In saying that John Mara has to consider sweeping changes to get the Giants back on a winning path, Graziano wrote this about the general manager:
Start with GM Jerry Reese, with whom the bulk of the blame for this roster mess lies. The Giants don't fire GMs, as a matter of policy. They've had only three different GMs in the past 38 years. But an honest evaluation of the job Reese has done should put that job in jeopardy. His drafts have consistently failed to produce building-block players, and the deterioration of the offensive and defensive lines is the result of draft negligence.
There was a time when the mantra was "In Reese We Trust," and when yours truly was a firm believer. Blame Coughlin all you want. He is stubborn, too loyal to some veteran coaches and players, and maybe even too different from the guy he was a few years ago -- more grandfatherly, less dictatorial and maybe less effective in reaching players. This, however, is Reese's roster. He created the mess that Coughlin hasn't been able to coach the Giants out of.

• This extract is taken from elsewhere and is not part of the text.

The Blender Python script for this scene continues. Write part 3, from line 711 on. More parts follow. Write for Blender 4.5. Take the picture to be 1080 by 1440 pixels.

The Giants' roster has been decaying for years. Reese has drafted 60 players over the course of eight drafts. Out of the 53 players drafted before 2014 there are a total of two -- yes, TWO -- Pro Bowl seasons. The rookies, obviously, have not been eligible for a Pro Bowl yet, so those seven don't count here. Wide receiver Steve Smith and defensive end Jason Pierre-Paul each went to one Pro Bowl. I'm not counting long-snapper Zak DeOssie. Odell Beckham appears to be en route to being the only absolute star ever drafted by Reese. That, bluntly, isn't good enough.
Let's stop pretending Reese is drafting superstars and Coughlin isn't playing them. A considerable number of young players have played key roles the past two seasons, even if we do want to argue incessantly about Damontre Moore vs. Mathias Kiwanuka. Moore, incidentally, had only a single assisted tackle, two passes defensed and no quarterback hits in extended playing time on Sunday. The guys who aren't playing, and haven't played for years now, aren't playing because they aren't very good. Period.
If you watched James Brewer play Sunday, and last year, you know why he has been chained to the bench pretty much forever. He can't block. How bad must Brandon Mosley be if Brewer and Dallas Reynolds were active and he wasn't? Rueben Randle? Not good. Not a single helpful player on the roster from the 2012 draft. Coughlin basically admitted he has given up completely on Jayron Hosley be deactivating him Sunday. Adrien Robinson? Markus Kuhn? Please.
Only a miraculous late-season run to a 2011 Super Bowl title now separates the Giants from six straight seasons of missing the playoffs, and in the "you are what your record says you are" category the Giants are clearly going backwards.
Do the Giants have the right people in place to change that? After seven straight losses, and the embarrassment of Sunday, it's hard to say "yes" in answer to that question.